Aston, William George (1841–1911), Japanese scholar and diplomat, was born 9 April 1841, near Derry, the son of George Robert Aston, a Unitarian minister. In the early 1850s the family moved to Saintfield, Co. Down, where his father established a school in which Aston himself taught, before his matriculation at QCB in 1859. As a student he was very successful, graduating as a gold medallist in classics for both BA (1862) and MA (1863) degrees.
The following year Aston joined the British consular service in Japan. At that time relatively few Europeans had any sound knowledge of the Japanese language, and yet, despite the dearth of any proper grammars, he applied his linguistic abilities to great effect and rapidly gained fluency in both written and spoken Japanese. He also acquired a thorough appreciation of the political climate of the country, through his friendship with Kido Takayoshi, who played an important role in the Meiji restoration of 1868. As part of a team of researchers, Aston made findings that influenced Sir Harry Parkes, British envoy to Yedo, in his support for the revolutionary movement. Appointed interpreter and translator to the legation in 1870, Aston served as assistant Japanese secretary of the British legation at Tokyo (1875–80). This was followed by several spells as acting consul at Hiogo during the early 1880s and an appointment as consul to Nagasaki in 1882.
He subsequently participated in the negotiations that resulted in the treaty of friendship and commerce between the British and Korean governments (1883), after which he was appointed provisional consul general in Korea (1884). As the first European consular officer to live in Seoul, he witnessed at first hand the political strife that marked the early days of the country's existence. Though his determined efforts to master the Korean language paid off, his stay in Seoul proved disastrous for his health.
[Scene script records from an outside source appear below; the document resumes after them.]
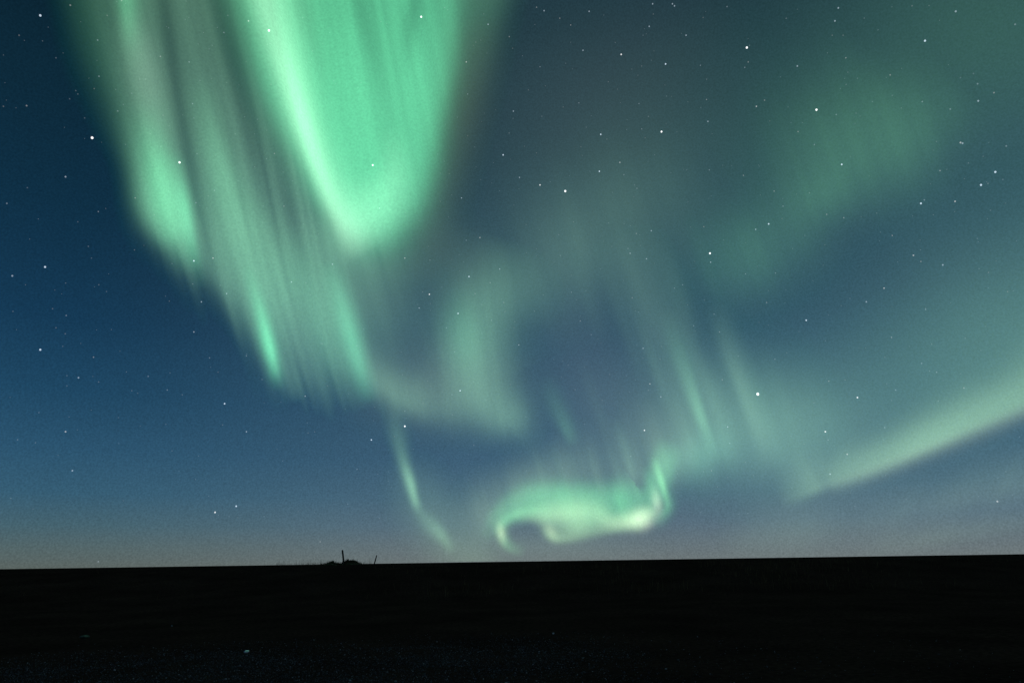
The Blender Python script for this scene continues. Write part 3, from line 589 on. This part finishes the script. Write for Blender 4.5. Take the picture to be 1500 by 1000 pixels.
def aurora(name, fn, box, step, rng_km, label, k=0.27, fold=0.05, cut=0.003, parent=None, cat='aurora'):
    x0, y0, x1, y1 = box
    gx = np.arange(x0, x1+step, step); gy = np.arange(y0, y1+step, step)
    X, Y = np.meshgrid(gx, gy)
    I = np.maximum(fn(X, Y)-cut, 0)*np.clip((Y+230)/150, 0, 1)[..., None]
    for q_, lo, hi in ((X, x0, x1), (Y, y0, y1)):
        f_ = np.clip(np.minimum(q_-lo, hi-q_)/(.12*(hi-lo)), 0, 1); I = I*(f_*f_*(3-2*f_))[..., None]
    D = np.stack([X-750.0, 500.0-Y, np.full(X.shape, -FOC)], -1) @ CR.T
    D /= np.linalg.norm(D, axis=-1, keepdims=True)
    D[..., 2] = np.maximum(D[..., 2], 0.0008)
    s = X-k*Y                                                   # constant along a ray
    rg = rng_km*1000*(1+fold*np.sin(s/70.0)+.5*fold*np.sin(s/23.0+1))
    P = np.array(EYE)+D*(rg/np.hypot(D[..., 0], D[..., 1]))[..., None]
    h, w = X.shape
    lum = I.max(-1) > 0.0005
    q = lum[:-1, :-1] | lum[1:, :-1] | lum[:-1, 1:] | lum[1:, 1:]
    jj, ii = np.nonzero(q); a = jj*w+ii
    Fq = np.stack([a, a+1, a+w+1, a+w], -1)
    used = np.unique(Fq); remap = np.full(h*w, -1); remap[used] = np.arange(len(used)); Fq = remap[Fq]
    P = P.reshape(-1, 3)[used]; G = I.reshape(-1, 3)[used]
    me = bpy.data.meshes.new(name); me.vertices.add(len(P)); me.vertices.foreach_set('co', P.ravel().astype(np.float32))
    me.loops.add(Fq.size); me.loops.foreach_set('vertex_index', Fq.ravel().astype(np.int32)); me.polygons.add(len(Fq))
    me.polygons.foreach_set('loop_start', (np.arange(len(Fq))*4).astype(np.int32)); me.update(calc_edges=True)
    at = me.attributes.new('glow', 'FLOAT_COLOR', 'POINT'); at.data.foreach_set('color', np.concatenate([G, np.ones((len(G), 1))], 1).ravel().astype(np.float32))
    me.polygons.foreach_set('use_smooth', [True]*len(me.polygons))
    o = link(name, me, GLOW, parent)
    if parent is None: tag(o, label, cat, 'northern lights')
    return o
aurora('aurora_curtain', tongue, (180, -330, 900, 540), 4, 5.0, 'broad bright mint green curtain hanging from the top edge to a pale tip', k=.24)
left = aurora('aurora_curtain', veil, (-60, -330, 720, 720), 4, 5.8, 'tall streaked grey green curtain with slanting ragged foot, left of the brightest one')
aurora('ray', rayc, (330, 370, 470, 610), 3, 5.5, None, parent=left)['label'] = 'narrow vivid green ray at the foot of the curtain'
aurora('ray', rayd, (440, 360, 580, 610), 4, 5.5, None, parent=left)['label'] = 'soft green ray at the right edge of the curtain'
aurora('aurora_cloud', cloud, (330, 160, 900, 740), 5, 6.4, 'pale grey green hooked glow under the broad curtain, in mid sky')
aurora('aurora_thread', thread, (480, 520, 800, 900), 3, 7.4, 'thin green thread slanting down to the horizon right of the fence posts')
aurora('aurora_swirl', swirl, (560, 560, 1180, 870), 3, 8.2, 'low bright swirl with pale cream underside and curled left end above the horizon')
aurora('aurora_rays', rays_right, (680, 240, 1380, 860), 4, 7.0, 'faint thin twin rays leaning left above the right end of the swirl')
aurora('aurora_patch', patch_high, (720, -240, 1760, 600), 7, 6.0, 'dim forest green glow high on the right')
aurora('aurora_patch', patch_mid, (560, -100, 1260, 640), 7, 6.7, 'very faint grey teal haze beside the brightest central star')
aurora('aurora_arc', arc, (820, 160, 1860, 860), 5, 7.8, 'pale arc with a sharp lower edge slanting up to the right edge, teal veil above')
aurora('aurora_arc', low_arc, (900, 600, 1860, 870), 5, 8.8, 'very faint streak of glow under the pale slanting arc, close to the horizon')
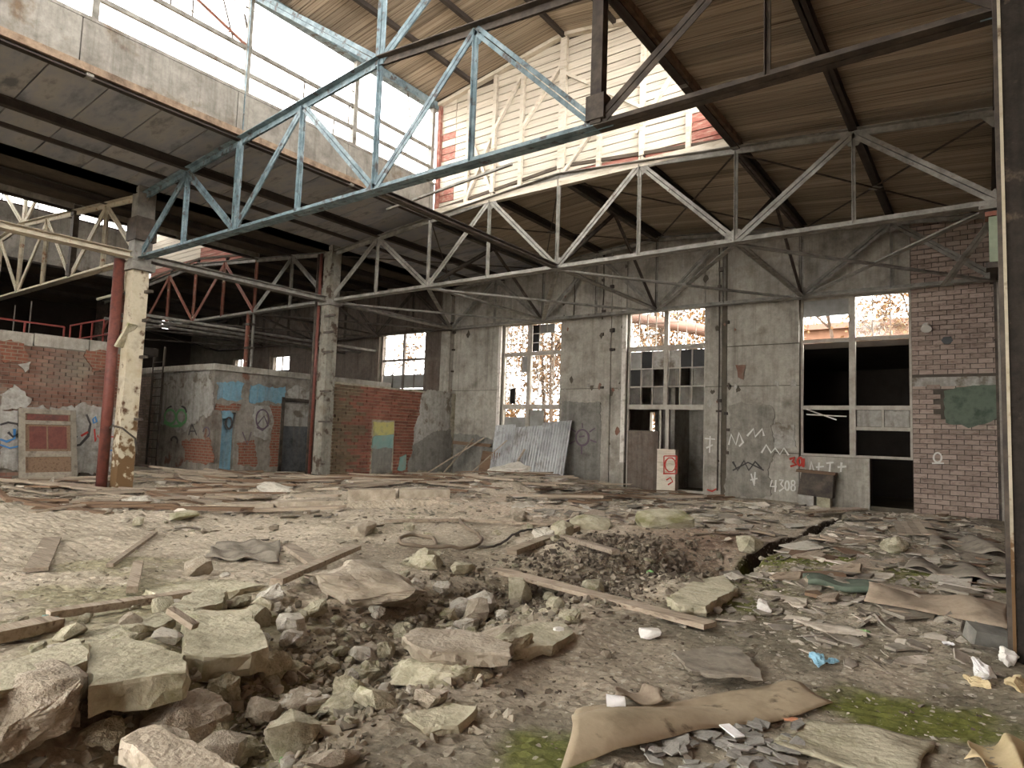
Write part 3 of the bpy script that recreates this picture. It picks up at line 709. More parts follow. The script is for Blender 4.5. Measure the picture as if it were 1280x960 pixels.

This forced him to return to Japan in 1886, where he was appointed Japanese secretary to the British legation at Tokyo.
Persistent poor health forced him to retire in 1889, when he was made CMG. After a brief period of recuperation in Switzerland, he settled in Beer, Devon, where he lived for the remainder of his life. There he pursued his work in Japanese scholarship, for which he is principally remembered. Having compiled and published some of the earliest grammars of both spoken and written Japanese between 1869 and 1872, which went to several editions, he later turned his attention to Chinese and Korean philology, and Japanese history, politics, culture and religion. The first of his three major works on Japan, a translation of the Nihon shoki or Nihongi (‘Chronicles of Japan’), was published in 1896. Republished in 2005, it remains the principal reference work on Japanese antiquity as well as an invaluable resource for students of Japanese folklore, comparative religion, and history. This was followed by A history of Japanese literature (1899) and Shinto, the way of the gods (1905), both of which became recognised as standard textbooks by native Japanese scholars.
A founder member of the Asiatic Society of Japan, he was a regular contributor to its Transactions and served as its president in 1888–9. He also contributed to Phoenix, and to the journals of the Japan Society, the Royal Asiatic Society of London, the Folklore Society and the Royal Anthropological Institute. These writings collectively increased the profile and understanding of Japanese culture in the west. He maintained his links with Ulster throughout his years in the east, and in 1870 he sent the first Japanese child to be educated in Belfast. In 1890 he received an honorary D.Litt. from QCB. In 1871 he married Janet Smith of Belfast (d. 1908); they had no family. He died 22 November 1911 at his Devon home. He was an enthusiastic book collector, and the vast bulk of his library of Japanese books was acquired by Cambridge University Library in 1912. The collection of over 9,500 books includes many rare block editions. Aston is considered a founding figure of Japanology, and a six-volume edition of his collected works, including previously uncollected papers, was published in 2001.